Este número inclui americanos, iraquianos e indivíduos de outras nacionalidades britânicos, nepaleses, chilenos, ucranianos, israelitas, sul-africanos, indianos, colombianos, argelinos, etc... Têm entre 30 e 40 anos e são, geralmente, ex-militares e antigos membros de forças de elite como os Special Air Services ou a Força Delta. E podem chegar a receber 900 dólares (mais de 600 euros) diariamente.

Estatuto. O estatuto das PMC e dos seus funcionários é, à luz do direito internacional, algo ambíguo. Este proíbe a figura do mercenário, definido como alguém que participa num conflito armado a troco de dinheiro, mas as empresas tentam afastar-se dessa imagem definindo-se como «consultoras para a área da segurança». A solução pode passar, como avançou o International Herald Tribune, não por banir as companhias privadas, mas pelo seu controlo através da lei nacional e internacional, para assegurar que os seus serviços não possam ser alargados a situações activas de combate.

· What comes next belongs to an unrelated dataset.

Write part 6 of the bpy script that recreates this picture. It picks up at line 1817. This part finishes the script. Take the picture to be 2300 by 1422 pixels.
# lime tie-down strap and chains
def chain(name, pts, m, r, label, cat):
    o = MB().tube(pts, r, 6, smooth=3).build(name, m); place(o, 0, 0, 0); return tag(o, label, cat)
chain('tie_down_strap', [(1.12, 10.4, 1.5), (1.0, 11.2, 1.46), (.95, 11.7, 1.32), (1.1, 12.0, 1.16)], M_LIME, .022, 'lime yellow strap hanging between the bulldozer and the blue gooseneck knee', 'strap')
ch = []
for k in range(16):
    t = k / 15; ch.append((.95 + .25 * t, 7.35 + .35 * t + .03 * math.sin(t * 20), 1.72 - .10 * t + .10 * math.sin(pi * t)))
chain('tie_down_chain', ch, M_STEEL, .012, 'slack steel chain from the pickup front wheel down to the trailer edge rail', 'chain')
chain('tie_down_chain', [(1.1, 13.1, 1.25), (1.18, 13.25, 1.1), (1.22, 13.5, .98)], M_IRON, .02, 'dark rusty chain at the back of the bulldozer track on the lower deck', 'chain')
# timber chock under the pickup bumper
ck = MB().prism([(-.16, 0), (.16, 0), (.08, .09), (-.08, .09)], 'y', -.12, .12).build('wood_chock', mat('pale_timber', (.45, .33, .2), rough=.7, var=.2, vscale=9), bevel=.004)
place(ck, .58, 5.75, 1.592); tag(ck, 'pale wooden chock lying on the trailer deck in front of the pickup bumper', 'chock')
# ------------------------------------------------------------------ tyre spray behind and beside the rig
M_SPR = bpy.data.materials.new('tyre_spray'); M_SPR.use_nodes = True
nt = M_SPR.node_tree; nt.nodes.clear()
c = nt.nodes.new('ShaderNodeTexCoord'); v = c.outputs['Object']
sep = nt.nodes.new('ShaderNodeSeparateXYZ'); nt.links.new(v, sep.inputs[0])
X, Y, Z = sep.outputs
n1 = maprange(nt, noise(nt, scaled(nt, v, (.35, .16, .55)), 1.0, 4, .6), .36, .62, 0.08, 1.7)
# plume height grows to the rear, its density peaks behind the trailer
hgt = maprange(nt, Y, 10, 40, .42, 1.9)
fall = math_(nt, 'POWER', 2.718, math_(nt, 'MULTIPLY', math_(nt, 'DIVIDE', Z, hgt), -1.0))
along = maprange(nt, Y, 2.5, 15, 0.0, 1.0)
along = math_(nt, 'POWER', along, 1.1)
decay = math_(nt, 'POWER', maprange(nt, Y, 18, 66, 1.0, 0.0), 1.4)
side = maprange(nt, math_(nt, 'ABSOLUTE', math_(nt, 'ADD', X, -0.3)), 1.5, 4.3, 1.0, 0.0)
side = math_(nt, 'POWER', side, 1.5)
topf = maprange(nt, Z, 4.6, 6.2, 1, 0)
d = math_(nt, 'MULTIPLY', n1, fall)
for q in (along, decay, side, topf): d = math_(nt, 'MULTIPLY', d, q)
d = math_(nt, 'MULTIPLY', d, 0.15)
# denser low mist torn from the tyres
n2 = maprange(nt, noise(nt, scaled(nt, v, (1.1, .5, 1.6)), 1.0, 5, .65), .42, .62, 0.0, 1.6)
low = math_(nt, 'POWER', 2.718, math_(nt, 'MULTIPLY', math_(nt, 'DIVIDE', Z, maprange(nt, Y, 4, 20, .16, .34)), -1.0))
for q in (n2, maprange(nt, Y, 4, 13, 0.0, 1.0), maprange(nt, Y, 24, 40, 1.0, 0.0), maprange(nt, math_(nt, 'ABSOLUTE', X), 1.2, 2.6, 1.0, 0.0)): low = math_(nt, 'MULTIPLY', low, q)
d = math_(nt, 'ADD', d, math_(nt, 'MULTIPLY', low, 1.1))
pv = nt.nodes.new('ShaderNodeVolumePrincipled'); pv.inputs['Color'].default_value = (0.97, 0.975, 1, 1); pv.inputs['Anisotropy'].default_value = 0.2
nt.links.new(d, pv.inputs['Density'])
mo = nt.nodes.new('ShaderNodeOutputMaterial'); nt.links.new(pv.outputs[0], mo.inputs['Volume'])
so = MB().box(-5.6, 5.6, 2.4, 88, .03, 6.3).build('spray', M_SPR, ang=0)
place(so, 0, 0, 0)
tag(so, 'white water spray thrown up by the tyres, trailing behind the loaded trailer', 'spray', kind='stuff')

No caso do Iraque, antes de entregar a soberania aos iraquianos, o administrador Paul Bremer tornou a Ordem 17 da CPA mais abrangente concedeu aos prestadores de serviços uma isenção à lei iraquiana enquanto desempenham as suas funções. O que inclui, como revelou o El País, os agentes privados que têm o direito de usar armas, pelo menos até que exista um Governo eleito no país.

problema. A oferta de salários elevados, explica Isenberg, está a provocar um verdadeiro êxodo das forças armadas nacionais, à medida que as EMP são chamadas a desempenhar um papel na luta contra o terrorismo. A competição com as forças de elite é tão feroz que alguns países vêem-se obrigados a oferecer novos incentivos.